As I remember, Agda used to have such type definitions including implicit parameters. It proved quite complicated to handle. I remember an Agda meeting where the issue was raised. I don't know what the status is now, though.

When Matthieu Sozeau decided to import this feature into Coq, we were aware that it would be most complicated to port the type declaration part (plus we had to count on Coq's legacy too). So there was no attempt to do so. I agree, however, that it would be most convenient to have something along these lines.

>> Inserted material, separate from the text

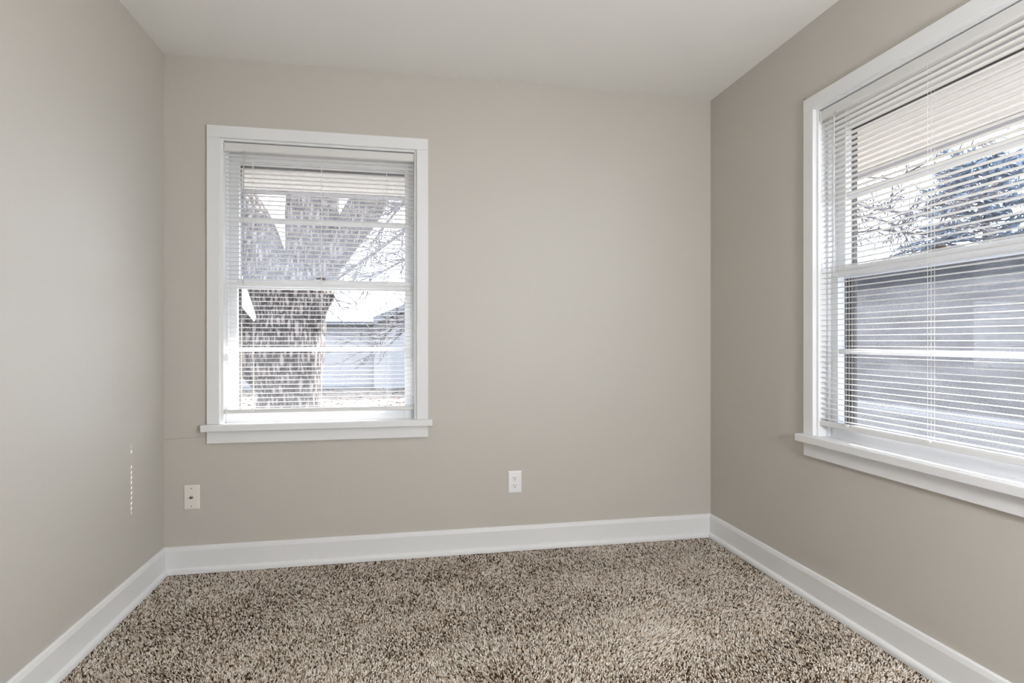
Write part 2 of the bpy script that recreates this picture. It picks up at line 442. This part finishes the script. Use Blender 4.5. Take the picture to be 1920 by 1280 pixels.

It's unclear to me what precise form it should take.


/Arnaud Spiwack

On 1 June 2014 17:53, Robbert Krebbers <mailinglists AT robbertkrebbers.nl> wrote:

Not that I am aware of, if you do

  Definition D1 : Type := forall {T : Type} (x : T), Type.

Coq tells "Warning: Ignoring implicit status of product binder T and following binders". You could create a feature request.

An alternative is to create an auxiliary definition or notation, like

  Definition foo (A : D1) {T} (x : T) := A T x.

or

  Notation foo A x := (A _ x).

And then write

  Definition DD1 (A : D1) := forall x : bool, foo A x.

Depending on the use case, this may actually be worse...

On 06/01/2014 03:12 PM, Vladimir Voevodsky wrote:

Hi,

I have a type of the form (I am using a simplified example):

Definition D1 : Type := forall ( T : Type ) ( x : T ) , Type .

I now have other definitions which use D1 as a type of a parameter:

Definition DD1 ( A : D1 ) := ....

Definition DD2 ( A : D1 ) := ....

etc.

I am going to use A : D1, mostly, fully applied i.e. in the form  A T x . I do not want to write T in A T x all the time since it can be easily inferred from x . Is there a way to write something like:

Definition D1 : Type := forall { T : Type } ( x : T ) , Type .

and then to write A x ?

Vladimir.